The preceding account was adapted from American Music 16/2 (Summer 1998) by Arthur Schrader.

The John Tasker Howard booklet was also part of a large U.S. Government volume on Washington’s time with chapters written by many different specialists. It was published in 1931 or 1932 and may perhaps still be found in some New England town libraries.

“ANCIENT Fife & Drum Corps” (their term) are volunteer groups of amateur musicians who play a repertory of eighteenth- and nineteenth-century military and popular tunes on keyless wood fifes and large rope-tensioned drums. Headquarters, Museum and Library: Company of Fifers and Drummers, in Ivoryton, Connecticut.

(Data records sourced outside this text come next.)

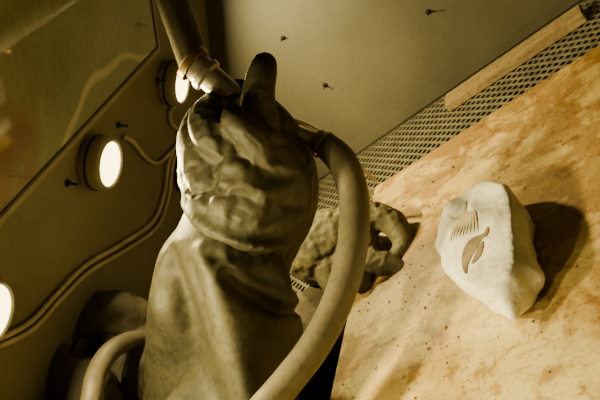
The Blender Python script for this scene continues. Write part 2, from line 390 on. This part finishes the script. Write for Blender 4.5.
def ribbon(nm,pts,m):
    Q=crom(pts,6); bm=bmesh.new(); prev=None
    for i,(x,y,w) in enumerate(Q):
        a=Q[max(i-1,0)]; b=Q[min(i+1,len(Q)-1)]; t=Vector((b[0]-a[0],b[1]-a[1])).normalized(); s=Vector((-t.y,t.x))*max(w,.05)
        row=[bm.verts.new(drop(x+s.x*f,y+s.y*f)) for f in (-1,-.66,-.33,0,.33,.66,1)]
        if prev:
            for j in range(6): bm.faces.new((prev[j],prev[j+1],row[j+1],row[j]))
        prev=row
    me=bpy.data.meshes.new(nm); bm.to_mesh(me); bm.free(); newobj(nm,me,m,rk,True)
ribbon("body",[(466,274,.8),(464,265,3),(467,254,5),(474,245,5),(481,239,3),(488,236,1.8)],m_fossil)
ribbon("belly_fin",[(472,264,.8),(477,257,2.8),(481,250,2.6),(484,243,.8)],m_fossil)
ribbon("tail",[(484,240,.6),(488,233,2),(489,228,.4)],m_fossil)
ribbon("jaw_line",[(447,215,.3),(454,219,1.3),(462,214,1.5),(466,206,1),(465,201,.3)],m_fossil2)
for i in range(9):
    t=i/8
    ribbon("fin_ray_%d"%i,[(450+t*28,243-t*10,.3),(454+t*24,232-t*8,1),(461+t*16,219-t*3,1),(466+t*9,212,.2)],m_fossil2)
# ---------------------------------------------------------------- glove ports
def port(y):
    e=empty("glove_port"); c=sp(-.765,y,.0005)
    lathe("ring",c,N,[(0,.078),(0,.092),(.006,.092),(.010,.088),(.016,.086),(.018,.082),(.016,.078),(0,.078)],m_dark,e,48)
port(.52); port(.18)
# ---------------------------------------------------------------- blasting nozzle + hoses
nz=empty("blasting_nozzle")
A=M(203,72,.775); B=M(243,106,.775); C=M(292,131,.79)
ax=(B-A).normalized()
lathe("coupling",A-ax*.012,ax,[(0,0),(0,.016),(.004,.018),(.012,.018),(.014,.021),(.020,.021),(.022,.017),(.024,.0155)],m_steel,nz)
lathe("hose_clamp",A-ax*.020,ax,[(0,.0205),(0,.023),(.008,.023),(.008,.0205)],m_brass,nz)
tube("clamp_screw",[(A-ax*.016+d3*.02-d1*.012,.004),(A-ax*.016+d3*.02+d1*.014,.004)],m_brass,nz,10,3)
tube("barrel",[(A+ax*.008,.0165),(A+ax*.03,.0165),(B,.0165),(M(268,119,.785),.0155)],m_steel,nz)
tube("tip",[(M(262,117,.785),.010),(C,.009),(M(318,141,.79),.009)],m_steel,nz)
hs=empty("air_hose")
tube("feed",[(M(150,-110,.92),.021),(M(158,-50,.88),.021),(M(171,-5,.84),.021),(M(185,35,.80),.020),(A-ax*.012,.019)],m_hose,hs,24,10)
hs2=empty("abrasive_hose")
tube("loop",[(M(320,140,.79),.012),(M(328,147,.785),.0165),(M(344,165,.77),.0182),(M(354,200,.76),.0182),(M(352,250,.74),.0178),(M(338,300,.72),.0175),(M(315,345,.70),.0172),(M(287,382,.685),.017),(M(250,425,.67),.017),(M(190,500,.66),.017)],m_hose,hs2,24,10)
lathe("ferrule",M(316,139,.79),(M(326,147,.785)-M(316,139,.79)),[(0,0),(0,.014),(.008,.0155),(.010,.0180),(.014,.0180)],m_steel,hs2)
wr=empty("wire_hanger")
tube("wire_a",[(M(286,118,.80),.0026),(M(312,128,.82),.0026),(M(340,148,.86),.0026),(M(362,168,.92),.0026),(M(376,182,.97),.0026)],m_steel,wr,8,6)
tube("wire_b",[(M(286,124,.80),.0026),(M(312,136,.84),.0026),(M(345,158,.9),.0026),(M(362,176,.94),.0026),(M(370,198,.98),.0026)],m_steel,wr,8,6)
tube("vacuum_hose",[(M(70,480,.74),.0125),(M(90,405,.76),.0125),(M(96,375,.78),.0125),(M(110,352,.81),.0125),(M(132,340,.87),.012),(M(160,338,.93),.012)],m_hose2,None,20,10)
# ---------------------------------------------------------------- ambient
w=bpy.data.worlds.new("world"); S.world=w; w.use_nodes=True
w.node_tree.nodes["Background"].inputs[0].default_value=(.5,.4,.25,1); w.node_tree.nodes["Background"].inputs[1].default_value=.05
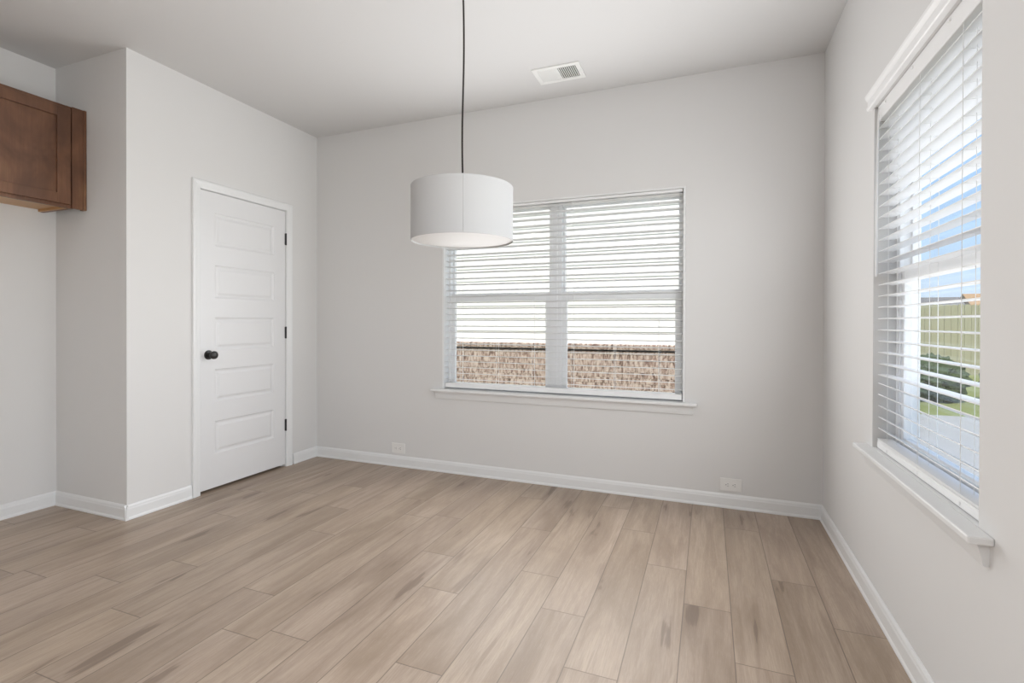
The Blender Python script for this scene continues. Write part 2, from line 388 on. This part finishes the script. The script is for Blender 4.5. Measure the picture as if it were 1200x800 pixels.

I have deliberately not previously mentioned the alleged “custom” of allowing a defeated but “gallant” defender in a siege to “beat” one of the victor’s tunes because I don’t believe it. The authorities (Col. John Womack Wright, Instructor, West Point, 1931 and Lewis Winstock, author of Songs and Music of the Redcoats, strongly disagree on whether there was such a custom. Note that American newspapers from the beginning of the Revolution list the surrender terms for a number of sieges (often with music provisions). Not until the surrender of Charleston (May 1780) is there a reference to playing one of the victor’s tunes and then only as a belated order from General Clinton that the surrendering Americans must not beat a British march.